What is the transfer function of a first-order RC low-pass filter with input Vin and output across the capacitor?

• A. H(s) = sRC / (1 + sRC)
• B. H(s) = 1/(1 - sRC)
• C. H(s) = (1 + sRC) / (1 + sRC)
• D. H(s) = 1 / (1 + sRC)

Answer: (D)

This tests how a passive RC network behaves in the s-domain when the output is taken across the capacitor. The output is the capacitor’s impedance divided by the total impedance in the series path: H(s) = Zc / (R + Zc). Since the capacitor impedance is Zc = 1/(sC), substituting gives H(s) = (1/(sC)) / (R + 1/(sC)) = 1 / (1 + sRC). So the transfer function is 1/(1 + sRC).
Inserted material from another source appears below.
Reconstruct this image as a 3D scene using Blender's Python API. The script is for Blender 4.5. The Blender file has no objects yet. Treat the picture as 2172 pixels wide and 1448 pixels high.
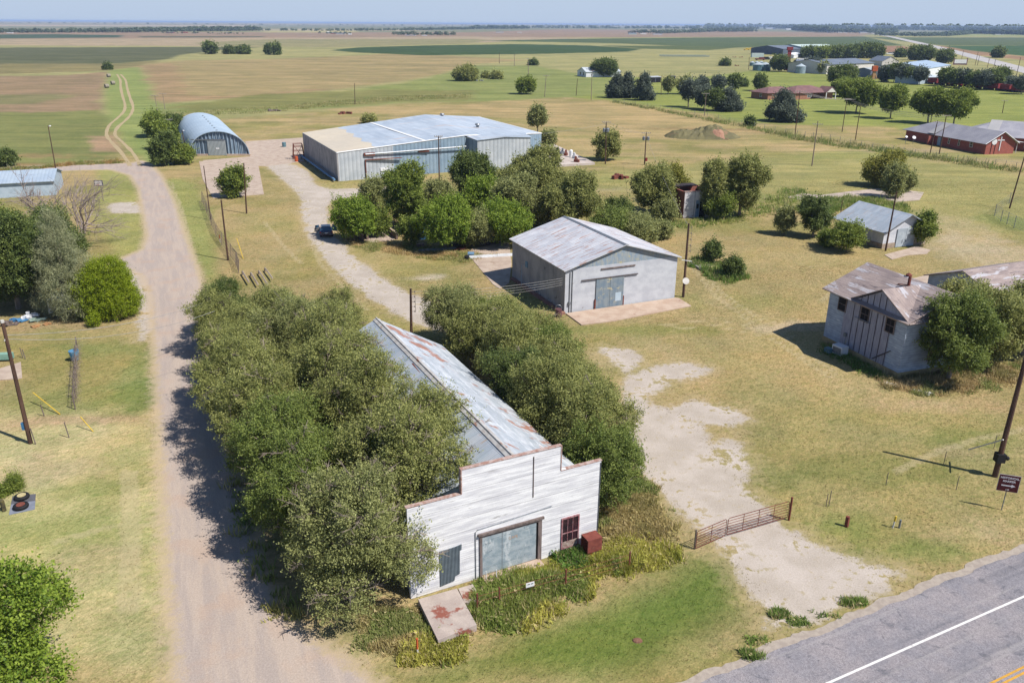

This means at DC (s → 0) the output equals the input, so low frequencies pass; at high frequency (s large) the output tends toward zero, attenuating high frequencies. If you imagine the frequency response, substituting s with jω yields |H(jω)| = 1/√(1 + (ωRC)^2) and phase = -arctan(ωRC). The other forms would correspond to different configurations (a high-pass response, a trivial all-pass, or an unstable denominator), so they don’t describe this circuit.